In recent months, the Turkish defense minister and intelligence chiefs paid visits to Baghdad and Irbil to discuss security cooperation, which President Recep Tayyip Erdoğan has hailed as having “softened the mood” after the killing of Turkish soldiers in northern Iraq but the foothold the PKK has been gaining in KRG-run Sulaymaniyah through the Patriotic Union of Kurdistan (PUK) is still troubling for Ankara.

Türkiye recently accused the PUK of links to the terrorist group in the city, as Foreign Minister Hakan Fidan warned last month the country would “not hesitate to take further measures if the PUK refuses to change its supportive stance of the PKK despite Ankara’s steps toward Sulaymaniyah.”

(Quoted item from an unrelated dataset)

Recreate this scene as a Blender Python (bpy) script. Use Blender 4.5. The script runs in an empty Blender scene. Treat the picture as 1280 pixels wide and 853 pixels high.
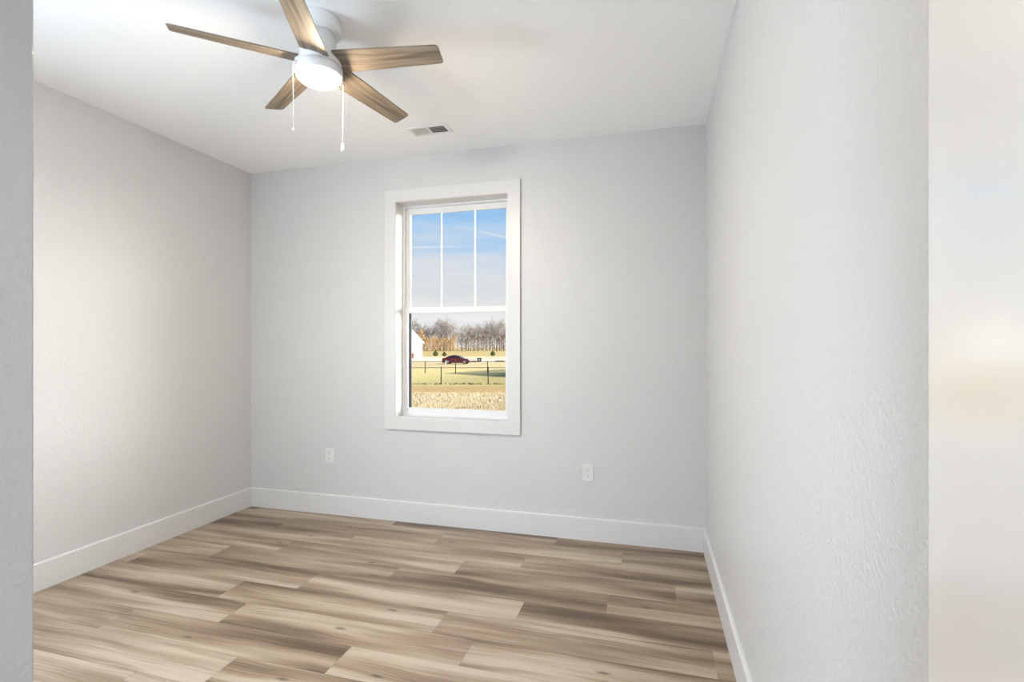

The PUK is accused of giving more freedom of movement both in the city and rural parts of Sulaymaniyah to PKK, which could mean a spillover of terrorist violence to a wider region. The PKK seeks to legitimize its presence through political parties and nongovernmental organizations (NGOs) in Türkiye’s southern neighbor while PUK seeks international legitimacy for its collaboration with the terrorist group under the guise of a “joint fight against the terrorist group Daesh.”

Ankara has expressed readiness to collaborate with Baghdad against both the PKK and Daesh.